EXTRACTED DATA
=-=-=-=-=
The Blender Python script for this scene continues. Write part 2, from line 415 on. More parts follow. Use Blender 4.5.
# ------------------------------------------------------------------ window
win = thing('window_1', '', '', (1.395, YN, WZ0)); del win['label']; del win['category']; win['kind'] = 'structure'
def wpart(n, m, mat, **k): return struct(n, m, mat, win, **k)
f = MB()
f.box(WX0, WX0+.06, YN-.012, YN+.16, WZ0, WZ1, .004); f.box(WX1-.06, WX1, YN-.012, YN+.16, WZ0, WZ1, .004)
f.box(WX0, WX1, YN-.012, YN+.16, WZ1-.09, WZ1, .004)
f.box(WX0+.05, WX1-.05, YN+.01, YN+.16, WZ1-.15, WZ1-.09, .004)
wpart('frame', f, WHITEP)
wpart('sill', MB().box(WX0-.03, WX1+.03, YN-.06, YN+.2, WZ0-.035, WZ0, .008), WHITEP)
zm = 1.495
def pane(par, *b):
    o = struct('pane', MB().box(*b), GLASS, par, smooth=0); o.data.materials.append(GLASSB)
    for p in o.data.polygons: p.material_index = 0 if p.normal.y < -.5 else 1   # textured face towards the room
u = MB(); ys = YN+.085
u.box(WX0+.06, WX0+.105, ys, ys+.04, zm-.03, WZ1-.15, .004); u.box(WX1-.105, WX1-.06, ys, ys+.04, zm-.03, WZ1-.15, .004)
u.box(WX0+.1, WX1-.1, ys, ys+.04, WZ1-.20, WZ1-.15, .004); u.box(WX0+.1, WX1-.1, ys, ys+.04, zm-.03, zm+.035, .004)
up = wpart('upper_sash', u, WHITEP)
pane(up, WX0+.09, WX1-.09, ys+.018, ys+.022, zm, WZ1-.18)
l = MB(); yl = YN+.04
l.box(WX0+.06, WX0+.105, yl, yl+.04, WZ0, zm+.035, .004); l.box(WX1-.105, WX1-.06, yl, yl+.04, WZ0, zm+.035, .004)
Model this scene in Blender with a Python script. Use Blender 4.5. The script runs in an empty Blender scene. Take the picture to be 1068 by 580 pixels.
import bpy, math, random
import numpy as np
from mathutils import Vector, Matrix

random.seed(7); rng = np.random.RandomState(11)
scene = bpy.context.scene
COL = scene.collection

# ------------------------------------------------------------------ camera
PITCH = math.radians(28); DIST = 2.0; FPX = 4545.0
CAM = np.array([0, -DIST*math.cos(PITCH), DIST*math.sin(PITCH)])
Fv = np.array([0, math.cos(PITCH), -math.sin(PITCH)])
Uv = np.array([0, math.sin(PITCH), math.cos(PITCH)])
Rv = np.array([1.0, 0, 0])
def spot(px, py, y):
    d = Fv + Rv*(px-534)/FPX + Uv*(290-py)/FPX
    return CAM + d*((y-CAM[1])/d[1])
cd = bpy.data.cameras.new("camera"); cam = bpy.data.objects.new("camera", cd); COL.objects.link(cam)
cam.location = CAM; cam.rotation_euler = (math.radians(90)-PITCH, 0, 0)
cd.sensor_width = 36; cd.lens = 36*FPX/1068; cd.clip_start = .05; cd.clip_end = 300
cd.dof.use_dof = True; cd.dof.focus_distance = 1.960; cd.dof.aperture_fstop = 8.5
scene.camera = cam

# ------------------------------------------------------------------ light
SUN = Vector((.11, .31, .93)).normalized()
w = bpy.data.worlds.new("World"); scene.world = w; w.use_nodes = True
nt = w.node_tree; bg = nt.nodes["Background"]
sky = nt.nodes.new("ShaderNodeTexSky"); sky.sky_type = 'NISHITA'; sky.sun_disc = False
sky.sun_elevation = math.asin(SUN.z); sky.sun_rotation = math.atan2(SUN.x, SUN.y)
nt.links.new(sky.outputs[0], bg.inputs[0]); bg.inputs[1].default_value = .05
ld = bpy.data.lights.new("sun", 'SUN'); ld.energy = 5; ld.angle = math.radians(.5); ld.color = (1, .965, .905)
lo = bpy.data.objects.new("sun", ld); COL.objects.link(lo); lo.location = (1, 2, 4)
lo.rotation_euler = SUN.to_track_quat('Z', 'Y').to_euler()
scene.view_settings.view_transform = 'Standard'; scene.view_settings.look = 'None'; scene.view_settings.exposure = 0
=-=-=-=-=
Reproduce every line of the material above exactly.

THE OUTPUT
The Blender Python script for this scene continues. Write part 2, from line 415 on. More parts follow. Use Blender 4.5.
# ------------------------------------------------------------------ window
win = thing('window_1', '', '', (1.395, YN, WZ0)); del win['label']; del win['category']; win['kind'] = 'structure'
def wpart(n, m, mat, **k): return struct(n, m, mat, win, **k)
f = MB()
f.box(WX0, WX0+.06, YN-.012, YN+.16, WZ0, WZ1, .004); f.box(WX1-.06, WX1, YN-.012, YN+.16, WZ0, WZ1, .004)
f.box(WX0, WX1, YN-.012, YN+.16, WZ1-.09, WZ1, .004)
f.box(WX0+.05, WX1-.05, YN+.01, YN+.16, WZ1-.15, WZ1-.09, .004)
wpart('frame', f, WHITEP)
wpart('sill', MB().box(WX0-.03, WX1+.03, YN-.06, YN+.2, WZ0-.035, WZ0, .008), WHITEP)
zm = 1.495
def pane(par, *b):
    o = struct('pane', MB().box(*b), GLASS, par, smooth=0); o.data.materials.append(GLASSB)
    for p in o.data.polygons: p.material_index = 0 if p.normal.y < -.5 else 1   # textured face towards the room
u = MB(); ys = YN+.085
u.box(WX0+.06, WX0+.105, ys, ys+.04, zm-.03, WZ1-.15, .004); u.box(WX1-.105, WX1-.06, ys, ys+.04, zm-.03, WZ1-.15, .004)
u.box(WX0+.1, WX1-.1, ys, ys+.04, WZ1-.20, WZ1-.15, .004); u.box(WX0+.1, WX1-.1, ys, ys+.04, zm-.03, zm+.035, .004)
up = wpart('upper_sash', u, WHITEP)
pane(up, WX0+.09, WX1-.09, ys+.018, ys+.022, zm, WZ1-.18)
l = MB(); yl = YN+.04
l.box(WX0+.06, WX0+.105, yl, yl+.04, WZ0, zm+.035, .004); l.box(WX1-.105, WX1-.06, yl, yl+.04, WZ0, zm+.035, .004)
Model this scene in Blender with a Python script. Use Blender 4.5. The script runs in an empty Blender scene. Take the picture to be 1068 by 580 pixels.
import bpy, math, random
import numpy as np
from mathutils import Vector, Matrix

random.seed(7); rng = np.random.RandomState(11)
scene = bpy.context.scene
COL = scene.collection

# ------------------------------------------------------------------ camera
PITCH = math.radians(28); DIST = 2.0; FPX = 4545.0
CAM = np.array([0, -DIST*math.cos(PITCH), DIST*math.sin(PITCH)])
Fv = np.array([0, math.cos(PITCH), -math.sin(PITCH)])
Uv = np.array([0, math.sin(PITCH), math.cos(PITCH)])
Rv = np.array([1.0, 0, 0])
def spot(px, py, y):
    d = Fv + Rv*(px-534)/FPX + Uv*(290-py)/FPX
    return CAM + d*((y-CAM[1])/d[1])
cd = bpy.data.cameras.new("camera"); cam = bpy.data.objects.new("camera", cd); COL.objects.link(cam)
cam.location = CAM; cam.rotation_euler = (math.radians(90)-PITCH, 0, 0)
cd.sensor_width = 36; cd.lens = 36*FPX/1068; cd.clip_start = .05; cd.clip_end = 300
cd.dof.use_dof = True; cd.dof.focus_distance = 1.960; cd.dof.aperture_fstop = 8.5
scene.camera = cam

# ------------------------------------------------------------------ light
SUN = Vector((.11, .31, .93)).normalized()
w = bpy.data.worlds.new("World"); scene.world = w; w.use_nodes = True
nt = w.node_tree; bg = nt.nodes["Background"]
sky = nt.nodes.new("ShaderNodeTexSky"); sky.sky_type = 'NISHITA'; sky.sun_disc = False
sky.sun_elevation = math.asin(SUN.z); sky.sun_rotation = math.atan2(SUN.x, SUN.y)
nt.links.new(sky.outputs[0], bg.inputs[0]); bg.inputs[1].default_value = .05
ld = bpy.data.lights.new("sun", 'SUN'); ld.energy = 5; ld.angle = math.radians(.5); ld.color = (1, .965, .905)
lo = bpy.data.objects.new("sun", ld); COL.objects.link(lo); lo.location = (1, 2, 4)
lo.rotation_euler = SUN.to_track_quat('Z', 'Y').to_euler()
scene.view_settings.view_transform = 'Standard'; scene.view_settings.look = 'None'; scene.view_settings.exposure = 0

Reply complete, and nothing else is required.